Look below. Copy each line that has "render" in it.

- **Source data**:

───

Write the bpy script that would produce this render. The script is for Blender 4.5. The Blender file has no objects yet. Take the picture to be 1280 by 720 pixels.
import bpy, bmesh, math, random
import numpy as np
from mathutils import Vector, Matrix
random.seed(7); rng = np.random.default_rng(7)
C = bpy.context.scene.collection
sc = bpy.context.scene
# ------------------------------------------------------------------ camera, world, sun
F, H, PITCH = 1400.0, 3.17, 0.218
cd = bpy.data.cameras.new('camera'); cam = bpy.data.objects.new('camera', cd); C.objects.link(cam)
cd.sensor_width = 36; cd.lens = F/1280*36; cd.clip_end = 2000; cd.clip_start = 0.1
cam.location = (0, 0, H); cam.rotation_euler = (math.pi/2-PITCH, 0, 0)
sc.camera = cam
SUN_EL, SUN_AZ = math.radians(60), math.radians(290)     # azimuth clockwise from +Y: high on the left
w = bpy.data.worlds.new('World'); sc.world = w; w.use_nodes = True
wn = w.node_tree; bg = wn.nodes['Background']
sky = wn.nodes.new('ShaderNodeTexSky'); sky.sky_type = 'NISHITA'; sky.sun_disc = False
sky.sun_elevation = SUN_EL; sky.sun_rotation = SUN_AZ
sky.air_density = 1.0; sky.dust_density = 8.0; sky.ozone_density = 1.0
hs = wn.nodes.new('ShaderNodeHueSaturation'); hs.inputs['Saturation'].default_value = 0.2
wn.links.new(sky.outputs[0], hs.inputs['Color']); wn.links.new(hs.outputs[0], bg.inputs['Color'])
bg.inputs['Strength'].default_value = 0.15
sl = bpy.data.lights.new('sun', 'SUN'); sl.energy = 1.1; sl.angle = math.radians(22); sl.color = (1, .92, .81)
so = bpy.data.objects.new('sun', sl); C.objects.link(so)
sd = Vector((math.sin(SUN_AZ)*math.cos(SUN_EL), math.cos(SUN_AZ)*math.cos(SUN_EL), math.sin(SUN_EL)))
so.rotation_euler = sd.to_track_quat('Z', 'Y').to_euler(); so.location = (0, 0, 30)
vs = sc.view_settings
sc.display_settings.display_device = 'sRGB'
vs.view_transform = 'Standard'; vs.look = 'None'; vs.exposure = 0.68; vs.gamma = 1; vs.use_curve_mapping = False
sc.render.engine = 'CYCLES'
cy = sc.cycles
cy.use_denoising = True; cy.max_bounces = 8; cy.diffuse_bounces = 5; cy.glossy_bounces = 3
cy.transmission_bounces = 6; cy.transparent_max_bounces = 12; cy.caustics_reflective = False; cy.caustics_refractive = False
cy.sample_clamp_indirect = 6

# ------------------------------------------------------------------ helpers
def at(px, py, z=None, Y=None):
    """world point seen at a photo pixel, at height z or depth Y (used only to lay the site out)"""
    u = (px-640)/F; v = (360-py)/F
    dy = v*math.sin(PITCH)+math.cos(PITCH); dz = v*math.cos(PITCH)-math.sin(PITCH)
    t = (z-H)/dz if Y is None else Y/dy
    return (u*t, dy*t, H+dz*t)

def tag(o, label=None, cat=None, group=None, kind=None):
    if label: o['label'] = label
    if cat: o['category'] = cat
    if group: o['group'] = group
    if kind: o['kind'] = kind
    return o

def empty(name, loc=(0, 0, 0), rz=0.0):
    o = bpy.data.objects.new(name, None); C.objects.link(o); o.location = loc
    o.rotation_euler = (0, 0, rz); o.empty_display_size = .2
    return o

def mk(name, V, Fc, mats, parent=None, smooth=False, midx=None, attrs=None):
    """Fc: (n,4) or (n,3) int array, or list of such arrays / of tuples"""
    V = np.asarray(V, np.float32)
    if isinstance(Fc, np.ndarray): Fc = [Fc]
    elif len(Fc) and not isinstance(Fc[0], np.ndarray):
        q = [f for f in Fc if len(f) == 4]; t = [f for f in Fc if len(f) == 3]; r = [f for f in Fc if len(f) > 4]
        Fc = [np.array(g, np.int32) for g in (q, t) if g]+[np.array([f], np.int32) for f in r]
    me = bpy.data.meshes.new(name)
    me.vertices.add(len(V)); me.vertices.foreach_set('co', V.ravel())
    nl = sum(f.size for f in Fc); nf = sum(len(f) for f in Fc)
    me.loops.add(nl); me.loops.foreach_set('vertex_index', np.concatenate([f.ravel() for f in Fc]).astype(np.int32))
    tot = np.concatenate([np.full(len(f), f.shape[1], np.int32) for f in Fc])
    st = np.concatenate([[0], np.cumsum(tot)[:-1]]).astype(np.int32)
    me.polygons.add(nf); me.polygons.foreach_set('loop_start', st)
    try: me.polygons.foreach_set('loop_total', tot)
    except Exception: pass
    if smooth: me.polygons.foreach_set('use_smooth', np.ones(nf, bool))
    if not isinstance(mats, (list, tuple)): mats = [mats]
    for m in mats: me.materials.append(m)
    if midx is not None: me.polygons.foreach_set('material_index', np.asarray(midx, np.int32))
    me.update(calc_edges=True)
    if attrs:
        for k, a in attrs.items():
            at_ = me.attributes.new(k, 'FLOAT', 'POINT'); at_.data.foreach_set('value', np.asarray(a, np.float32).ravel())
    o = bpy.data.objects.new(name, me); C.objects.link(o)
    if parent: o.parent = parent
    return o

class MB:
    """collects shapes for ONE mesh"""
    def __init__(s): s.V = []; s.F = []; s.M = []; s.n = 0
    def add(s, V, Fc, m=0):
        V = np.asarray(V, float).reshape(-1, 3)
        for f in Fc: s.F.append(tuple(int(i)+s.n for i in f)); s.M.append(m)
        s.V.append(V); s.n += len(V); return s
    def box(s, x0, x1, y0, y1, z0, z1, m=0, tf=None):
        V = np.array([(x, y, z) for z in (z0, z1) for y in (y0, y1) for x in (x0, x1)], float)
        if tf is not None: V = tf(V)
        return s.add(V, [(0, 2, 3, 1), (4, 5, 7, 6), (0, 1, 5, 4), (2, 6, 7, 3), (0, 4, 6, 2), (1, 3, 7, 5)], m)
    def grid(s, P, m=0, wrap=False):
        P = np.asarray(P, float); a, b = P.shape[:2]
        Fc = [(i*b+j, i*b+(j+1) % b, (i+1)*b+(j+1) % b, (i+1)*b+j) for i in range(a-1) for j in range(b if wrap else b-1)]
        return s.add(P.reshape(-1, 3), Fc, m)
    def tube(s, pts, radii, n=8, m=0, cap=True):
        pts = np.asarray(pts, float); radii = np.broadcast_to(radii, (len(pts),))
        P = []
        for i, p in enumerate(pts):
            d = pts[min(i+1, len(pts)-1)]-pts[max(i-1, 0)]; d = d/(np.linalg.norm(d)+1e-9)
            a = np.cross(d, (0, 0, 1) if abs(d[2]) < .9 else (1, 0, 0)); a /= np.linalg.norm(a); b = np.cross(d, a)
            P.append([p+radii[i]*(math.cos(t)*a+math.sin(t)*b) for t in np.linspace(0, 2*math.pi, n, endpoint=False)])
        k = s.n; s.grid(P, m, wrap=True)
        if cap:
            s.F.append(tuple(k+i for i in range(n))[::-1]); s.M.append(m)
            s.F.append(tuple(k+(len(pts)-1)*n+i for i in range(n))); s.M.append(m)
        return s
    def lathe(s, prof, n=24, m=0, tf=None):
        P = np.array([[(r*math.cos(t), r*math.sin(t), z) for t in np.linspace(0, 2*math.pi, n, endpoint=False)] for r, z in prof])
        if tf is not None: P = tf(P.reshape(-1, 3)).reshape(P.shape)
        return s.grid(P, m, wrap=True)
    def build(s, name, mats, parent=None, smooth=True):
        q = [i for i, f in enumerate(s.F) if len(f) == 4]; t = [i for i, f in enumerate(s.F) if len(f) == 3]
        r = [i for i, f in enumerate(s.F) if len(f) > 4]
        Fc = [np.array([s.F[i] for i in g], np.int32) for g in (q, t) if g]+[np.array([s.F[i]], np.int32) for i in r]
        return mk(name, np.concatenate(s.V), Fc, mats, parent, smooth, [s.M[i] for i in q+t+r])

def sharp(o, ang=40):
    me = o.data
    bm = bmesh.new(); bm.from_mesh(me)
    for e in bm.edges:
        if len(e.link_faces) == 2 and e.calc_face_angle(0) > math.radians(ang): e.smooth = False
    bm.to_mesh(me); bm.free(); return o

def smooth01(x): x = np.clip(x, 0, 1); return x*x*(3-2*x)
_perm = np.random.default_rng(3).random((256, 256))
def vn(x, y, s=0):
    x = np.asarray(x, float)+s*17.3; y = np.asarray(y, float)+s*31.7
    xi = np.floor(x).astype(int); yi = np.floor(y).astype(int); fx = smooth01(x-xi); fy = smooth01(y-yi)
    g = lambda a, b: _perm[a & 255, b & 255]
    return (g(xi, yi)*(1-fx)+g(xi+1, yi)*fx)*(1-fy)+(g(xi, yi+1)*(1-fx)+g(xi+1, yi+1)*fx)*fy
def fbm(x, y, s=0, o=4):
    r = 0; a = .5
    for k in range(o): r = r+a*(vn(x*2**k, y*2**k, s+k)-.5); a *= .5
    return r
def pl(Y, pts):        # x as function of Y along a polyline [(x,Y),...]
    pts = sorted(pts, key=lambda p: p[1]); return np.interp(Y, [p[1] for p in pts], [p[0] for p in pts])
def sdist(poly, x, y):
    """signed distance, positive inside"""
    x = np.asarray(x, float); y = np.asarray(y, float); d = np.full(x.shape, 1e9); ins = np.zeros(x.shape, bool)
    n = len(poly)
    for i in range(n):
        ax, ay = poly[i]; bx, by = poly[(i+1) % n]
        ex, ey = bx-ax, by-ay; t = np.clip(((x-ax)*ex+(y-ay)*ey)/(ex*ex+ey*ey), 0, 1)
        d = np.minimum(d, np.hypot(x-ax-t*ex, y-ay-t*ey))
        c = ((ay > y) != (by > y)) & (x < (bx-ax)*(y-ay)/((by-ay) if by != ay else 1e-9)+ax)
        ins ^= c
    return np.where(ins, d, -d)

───

- **Result of the task**:
Write the bpy script that would produce this render. The script is for Blender 4.5. The Blender file has no objects yet. Take the picture to be 1280 by 720 pixels.
sc.render.engine = 'CYCLES'